Non è possibile considerare, come avviene oggi, l’intero movimento metal (ma il concetto si può estendere alla musica o ad altri argomenti) come un “grande eterno presente uniforme”, che la tecnologia con lo streaming sopratutto, ci ha così abituati. Per un ragazzo di 20 anni, aprire Spotify e vedere in una playlist Lonesone Crow (Scorpions) degli anni 70 e subito dopo Spit Ot The Bone (Metallica), uscita quattro anni fa, è la cosa più naturale, magari percepisce qualche differenza di suono, ma non riesce a cogliere tutto l’antefatto e la storia che stava dietro a un disco, un artista, un movimento, all’evoluzione che in 40 anni c’è stata. Non coglie le differenza, immersa in una dimensione del quotidiano, del vissuto, del naturale succedersi degli eventi storici e tecnologici. Innanzitutto perché ogni epoca ha visto la fruizione della musica con strumenti diffusi prevalentemente in un lasso temporale specifico (vinile e cassette nei 70 e negli 80; cd nel 90 e nel 2000; mp3 nel 2010; streaming nel 2020) secondo perché ogni band e album sono “figli del proprio tempo”, con la naturale maturazione e cambiamento, che è parte di ogni essere umano.
Solo chi ha vissuto a partire di una di queste “ere geologiche” può avere un crescente quadro globale della “storia”, avendola metabolizzata, anche inconsciamente, proprio perché c’era.
Sarebbe bello che queste persone, oggi 50 o 60 enni, potessero raccontare il metal o la musica, non in modo agiografico e cronistico, ma con una narrazione intrisa dell’ “immersione epocale”, fatta di emozioni, speranze, delusioni, passioni, disgusto, odio e amore.
Elementi che, in una recensione, in una analisi o in un articolo, danno una profondità e un colore diverso da una sterile e appiattita narrativa di “disco bello, disco brutto, genere X, genere Y, assomigliano a Tizio e Caio, rispetto al disco Z il disco T è un po’ meglio /peggio”.
Gli Scorpions anni 70, hippy e figli dei fiori, ascoltati con un Geloso arancione mono durante un pic nic con la Cinquecento, hanno sortito un effetto diverso da chi 10 anni dopo li ha ascoltati in vinile su un bell’hi fi Technics a casa, o su cd in macchina negli anni 90, e ancora differente con un mp3 dieci anni dopo ancora, senza leggersi i testi o guardare le foto interne dell’album.

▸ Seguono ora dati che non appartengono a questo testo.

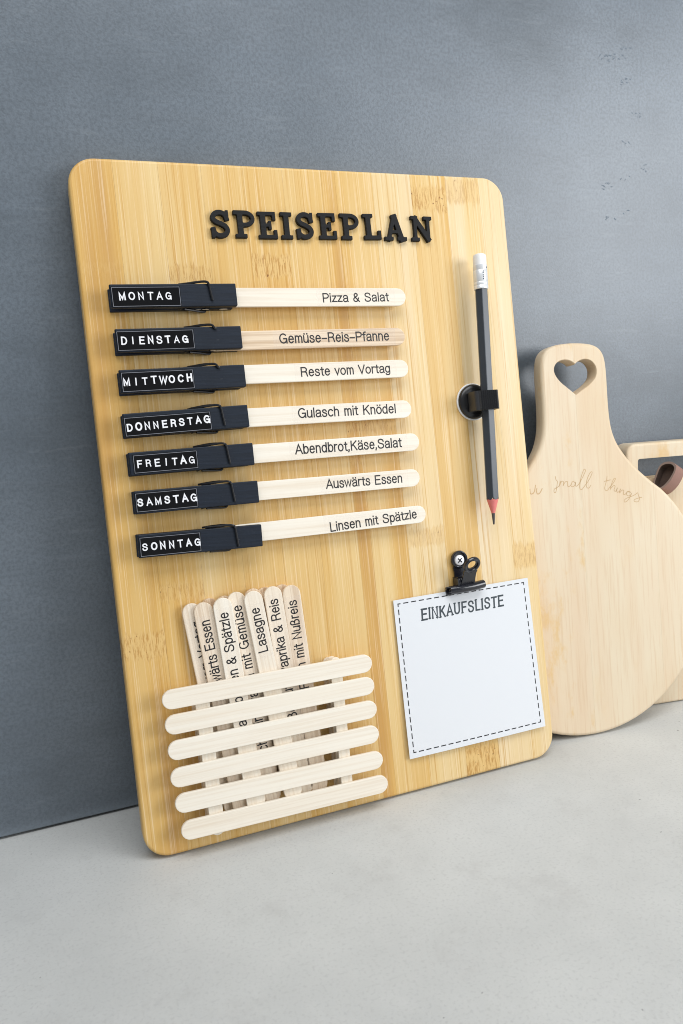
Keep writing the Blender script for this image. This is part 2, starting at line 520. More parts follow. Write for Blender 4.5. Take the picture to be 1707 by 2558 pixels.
G = {
    'A': ([[(0, 0), (.33, 1), (.66, 0)], [(.12, .33), (.54, .33)]], .66),
    'B': ([[(.06, 0), (.06, 1)], [(.06, 1), (.35, 1)]+el(.35, .76, .22, .24, 90, -90, 6)+[(.06, .52)], [(.35, .52)]+el(.36, .26, .25, .26, 90, -90, 6)+[(.06, 0)]], .66),
    'C': ([el(.36, .5, .33, .5, 40, 320, 16)], .70),
    'D': ([[(.06, 0), (.06, 1)], [(.06, 1), (.26, 1)]+el(.26, .5, .38, .5, 90, -90, 12)+[(.06, 0)]], .68),
    'E': ([[(.60, 1), (.07, 1), (.07, 0), (.62, 0)], [(.07, .53), (.54, .53)]], .64),
    'F': ([[(.58, 1), (.07, 1), (.07, 0)], [(.07, .52), (.50, .52)]], .58),
    'G': ([el(.37, .5, .34, .5, 45, 340, 16), [(.40, .47), (.69, .47), (.70, 0)]], .74),
    'H': ([[(.06, 0), (.06, 1)], [(.60, 0), (.60, 1)], [(.06, .52), (.60, .52)]], .66),
    'I': ([[(.07, 0), (.07, 1)]], .14),
    'K': ([[(.07, 0), (.07, 1)], [(.60, 1), (.07, .42)], [(.26, .63), (.64, 0)]], .66),
    'L': ([[(.07, 1), (.07, 0), (.53, 0)]], .54),
    'M': ([[(.06, 0), (.06, 1), (.40, .1), (.74, 1), (.74, 0)]], .80),
    'N': ([[(.06, 0), (.06, 1), (.60, 0), (.60, 1)]], .66),
    'O': ([el(.36, .5, .34, .5, 90, 450, 22)], .72),
    'P': ([[(.07, 0), (.07, 1)], [(.07, 1), (.36, 1)]+el(.36, .73, .25, .27, 90, -90, 8)+[(.07, .46)]], .62),
    'R': ([[(.07, 0), (.07, 1)], [(.07, 1), (.37, 1)]+el(.37, .75, .23, .25, 90, -90, 8)+[(.07, .50)], cr((.38, .50), (.55, .42), (.60, .22), (.65, 0))], .68),
    'S': ([SCURVE], .66),
    'T': ([[(0, 1), (.60, 1)], [(.30, 1), (.30, 0)]], .60),
    'U': ([[(.06, 1), (.06, .28)]+el(.33, .28, .27, .28, 180, 360, 10)+[(.60, 1)]], .66),
    'V': ([[(0, 1), (.31, 0), (.62, 1)]], .62),
    'W': ([[(0, 1), (.23, 0), (.46, .98), (.69, 0), (.92, 1)]], .92),
    'a': (LOW_A, .51), 'ä': (LOW_A+DOTS(.25, .88), .51),
    'b': ([[(.05, 1), (.05, 0)], el(.27, .37, .22, .37, 175, -175, 16)], .50),
    'c': ([el(.27, .37, .24, .37, 42, 318, 12)], .48),
    'd': ([[(.46, 1), (.46, 0)], el(.24, .37, .22, .37, 5, 355, 16)], .51),
    'e': ([[(.05, .40), (.48, .40)]+el(.265, .40, .215, .34, 0, 180, 8)+el(.265, .36, .22, .36, 180, 325, 8)], .52),
    'f': ([cr((.30, .99), (.18, .97), (.13, .84), (.13, .6), (.13, 0)), [(0, .70), (.27, .70)]], .27),
    'g': ([el(.24, .38, .22, .36, 5, 355, 16), cr((.46, .74), (.46, .3), (.46, -.05), (.40, -.22), (.24, -.27), (.08, -.22), (.05, -.13))], .51),
    'h': ([[(.05, 1), (.05, 0)], [(.05, .48)]+el(.245, .50, .19, .24, 170, 0, 8)+[(.435, 0)]], .49),
    'i': ([[(.05, XH-.02), (.05, 0)], [(.05, .95), (.05, 1.0)]], .10),
    'k': ([[(.05, 1), (.05, 0)], [(.42, XH), (.05, .28)], [(.20, .44), (.46, 0)]], .46),
    'l': ([[(.05, 1), (.05, 0)]], .10),
    'm': ([[(.05, XH), (.05, 0)], [(.05, .50)]+el(.205, .52, .155, .22, 170, 0, 7)+[(.36, 0)], [(.36, .50)]+el(.515, .52, .155, .22, 170, 0, 7)+[(.67, 0)]], .72),
    'n': ([[(.05, XH), (.05, 0)], [(.05, .48)]+el(.245, .50, .19, .24, 170, 0, 8)+[(.435, 0)]], .49),
    'o': (LOW_O, .52), 'ö': (LOW_O+DOTS(.26, .88), .52),
    'p': ([[(.05, XH), (.05, -.27)], el(.27, .37, .22, .37, 175, -175, 16)], .50),
    'r': ([[(.05, XH), (.05, 0)], cr((.05, .48), (.10, .64), (.20, .72), (.30, .72))], .30),
    's': ([cr((.41, .56), (.35, .70), (.22, .74), (.09, .69), (.06, .56), (.14, .44), (.26, .38), (.40, .30), (.43, .15), (.34, .02), (.22, 0), (.08, .04), (.03, .19))], .46),
    't': ([[(.14, .92), (.14, .16)]+cr((.14, .16), (.17, .04), (.28, .01)), [(0, .70), (.28, .70)]], .28),
    'u': (LOW_U, .49), 'ü': (LOW_U+DOTS(.24, .88), .49),
    'v': ([[(0, XH), (.22, 0), (.44, XH)]], .44),
    'w': ([[(0, XH), (.17, 0), (.34, XH), (.51, 0), (.68, XH)]], .68),
    'z': ([[(.03, .70), (.42, .70), (.02, .04), (.44, .04)]], .45),
    'ß': ([[(.05, 0), (.05, .75)]+cr((.05, .75), (.10, .93), (.25, 1.0), (.40, .92), (.42, .75), (.34, .60), (.24, .55))+cr((.24, .55), (.42, .50), (.50, .30), (.43, .07), (.28, 0), (.19, .02))], .54),
    '&': ([cr((.62, .0), (.40, .27), (.16, .62), (.14, .84), (.28, .98), (.43, .88), (.42, .70), (.22, .52), (.06, .34), (.06, .12), (.22, 0), (.42, .08), (.56, .42))], .66),
    ',': ([[(.06, .07), (.06, -.03), (.01, -.16)]], .13),
    '-': ([[(.02, .38), (.46, .38)]], .48),
    ' ': ([], .30),
}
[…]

I gruppi hanno cambiato pelle, attitudini, sono stati rivoluzionari in un epoca e anonimi in una diversa, hanno venduto milioni di vinili, ma con lo streaming hanno dati pari o inferiori a chi spunta oggi sulla scena.
Magari un classe 1960 ha invece vissuto tutte e tre le fasi, quattro con lo streaming su Spotify oggi. E da allora ha un diverso vissuto, esperienze, che possono aver dato la percezione dell’evoluzione dello stesso disco e band, e di come sono “cresciuti” e cambiati mentre lo faceva anche lui. La sua narrazione di quell’album è completa, matura.
E meno fasi si sono vissute, meno tasselli si hanno a disposizione per capire e mettere in fila tutto. Ovvio, l’età anagrafica non è colpa o merito, è casualità, e infatti servirebbero “patriarchi” che possono attraverso la parola o l’immagine video, trasmettere questa “sapienza” alle nuove generazioni, che più passa il tempo più scomparirà.
Se In Trance, Blackout, Face The Heat o Return To Forever sono figli dello stesso padre, quel padre li ha fatti a 20 anni e a 60 anni, con madri diverse, quando era benestante e poi con le pezze al culo, in piena salute, malaticcio, a Parigi o a Bombay, quindi pur essendo ognuno erede, ha fisionomia e carattere diverso.
La ribellione adolescenziale del metal classico nel 1982 è diversa per l’adolescente che nel 1998 si trovava a contrapporsi ad altri “nemici”, così per l’adolescente del 2005 e ancora diversa per il 13 enne del 2018. Se l’estremo erano i Venom, poi sono stati gli Slayer, poi i Napalm Death, poi i Deicide, poi gli Slipknot.
Ma abbracciare i Venom appena usciti e infiammarsi con essi è diverso da chi si infiamma per loro nel 2020. Come scritto nel Gattopardo “tutto cambia per non cambiare”. Mutano i tempi, ma emozioni e sentimenti sono gli stessi nell’animo umano in ogni epoca.